ゆうべつ@サッポロ/虎豆スイーツ

 今回は虎豆の話です。ん、虎豆? と思う方もいるかもしれません。実は、札幌市や北広島市で4月、湧別町の特産品などをPRするイベントがあり、虎豆を使った「とら豆ブリュレ」と「とら豆抹茶プリン」が出品されていました。販売しているのは、地元湧別町の「沢口産業」です。本業の土木や建築、運送をはじめ、温泉やスキー場、ゴルフ場の運営なども手掛ける会社が、なぜ虎豆でスイーツなのか。そもそも虎豆と湧別のつながりがよく分からなかったこともあり、興味がわきました。

札幌市のイベントで販売された、とら豆スイーツ=HTB「onちゃんテラス」で
札幌市のイベントで販売された、とら豆スイーツ=HTB「onちゃんテラス」で

 イベントで宣伝に訪れていた取締役統括マネージャーの松原斗志子さんに伺うと、3代目社長の吉田昌子さんの「あいさつに行くときの手みやげがほしい」という願いが始まりだったといいます。そして、虎豆は「町内でも多くの家で作っていて、よく煮豆で食卓に上がった」といい、「うちのおばあちゃんの豆」とも呼ばれる、地元で親しまれてきた豆だったそうです。

「煮豆の王様」とも言われる虎豆

 虎豆はその名の通り虎模様が特徴で、日本豆類協会のホームページで「北海道では大福豆や白花豆・紫花豆とともに高級菜豆(さいとう)と呼ばれる」と紹介されています。なんと「煮豆の王様」という"称号"まで持っています。
 沢口産業は自社で畑を所有し、以前からアスパラを生産、出荷するなど農業にも深くかかわってきました。2016年ごろからは、昨年亡くなった先代社長の吉田耕造さんの「面白そう」という思いつきで、虎豆や白花豆などを育てていました。そんな中で「手みやげ」の話が出たことが、町民になじみが深く、手軽で食べやすい虎豆の煮豆を使ったスイーツにつながったといいます。

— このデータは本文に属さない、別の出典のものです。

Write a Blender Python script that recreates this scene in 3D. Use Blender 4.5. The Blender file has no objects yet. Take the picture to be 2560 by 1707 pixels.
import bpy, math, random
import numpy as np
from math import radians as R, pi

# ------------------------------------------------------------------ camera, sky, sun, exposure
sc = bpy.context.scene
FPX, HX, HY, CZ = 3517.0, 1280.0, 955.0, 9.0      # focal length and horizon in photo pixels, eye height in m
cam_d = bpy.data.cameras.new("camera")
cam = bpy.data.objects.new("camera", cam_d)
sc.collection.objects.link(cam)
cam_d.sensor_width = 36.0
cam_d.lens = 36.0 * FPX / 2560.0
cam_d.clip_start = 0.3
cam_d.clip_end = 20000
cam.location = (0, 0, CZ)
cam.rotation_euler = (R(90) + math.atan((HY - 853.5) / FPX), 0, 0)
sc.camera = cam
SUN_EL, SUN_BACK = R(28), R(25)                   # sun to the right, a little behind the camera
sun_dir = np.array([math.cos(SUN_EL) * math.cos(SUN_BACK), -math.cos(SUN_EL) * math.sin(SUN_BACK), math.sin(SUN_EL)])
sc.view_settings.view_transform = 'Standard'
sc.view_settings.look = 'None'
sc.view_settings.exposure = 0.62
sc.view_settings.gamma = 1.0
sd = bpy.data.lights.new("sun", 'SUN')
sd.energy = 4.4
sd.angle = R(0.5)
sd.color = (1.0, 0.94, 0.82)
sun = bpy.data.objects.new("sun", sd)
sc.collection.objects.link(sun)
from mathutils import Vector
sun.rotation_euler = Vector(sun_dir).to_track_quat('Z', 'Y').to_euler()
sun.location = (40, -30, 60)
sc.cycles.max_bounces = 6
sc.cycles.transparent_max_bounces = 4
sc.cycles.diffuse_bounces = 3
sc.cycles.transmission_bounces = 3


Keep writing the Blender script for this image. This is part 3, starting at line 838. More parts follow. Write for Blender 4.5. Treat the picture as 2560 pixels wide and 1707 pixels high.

 担当したのは取締役総務部長の伊藤幸子さん。豆は町内産にこだわり、取締役土木部長の松橋英樹さんらとともに畑づくりを進めながら、町内の農家や親類にも栽培をお願いした。製造は千歳市に工場を持つ東京の田中製餡に委託することにして、札幌市の福山醸造の協力も得て2020年12月に製品化に着手しました。最初に作ったブリュレは、程よい甘さに煮た虎豆がごろごろ入っていて、お好みで振りかけるカラメルクラッシュ付き。虎豆畑をデザインした箱に入っています。

沢口産業の畑で栽培されている虎豆=伊藤幸子さん提供
沢口産業の畑で栽培されている虎豆=伊藤幸子さん提供

 翌年3月に初めて製造した2千個は1か月足らずで売り切れ、「本当にあっという間で、びっくりしました」と伊藤さん。2年目は5千個に拡大し、これも売れたが、追加した5千個に余りが出た。窮余の一策で、伊藤さんがラジオ番組に投稿したところ、多くのリスナーや町民が買ってくれて、無事完売できたそう。昨年から「とら豆抹茶プリン」が加わり、各5千個を製造し、町社会福祉協議会を通じて高齢者向けに1千個贈った。今年は各3千個の販売を目標にしています。

 伊藤さんは吉田昌子社長の妹で、先代の耕造さんは実父。耕造さんもブリュレを食べて「おいしい」と喜んでくれたそうです。「虎豆スイーツ」に導くかたちになった「父の思いつきに感謝しています」と言い、「身近で昔から作られていた虎豆が消えてしまうのは惜しいので、これからも栽培を続けたい。町の人にも町を訪れる人にも、スイーツをおみやげに町の話題で盛り上がっていただけたら、うれしいです」と話しています。息の長い特産品になるといいですね。

「とら豆ブリュレ」(右)と「とら豆抹茶プリン」
「とら豆ブリュレ」(右)と「とら豆抹茶プリン」

※ブリュレ、プリンとも1個350円(税込み)で、町内の道の駅などで販売されています。札幌市では前回のホタテで紹介した狸小路のモユクサッポロ1階「OMOTASE-HONPO」(おもたせほんぽ)で扱っていますが、残り少なくなっています。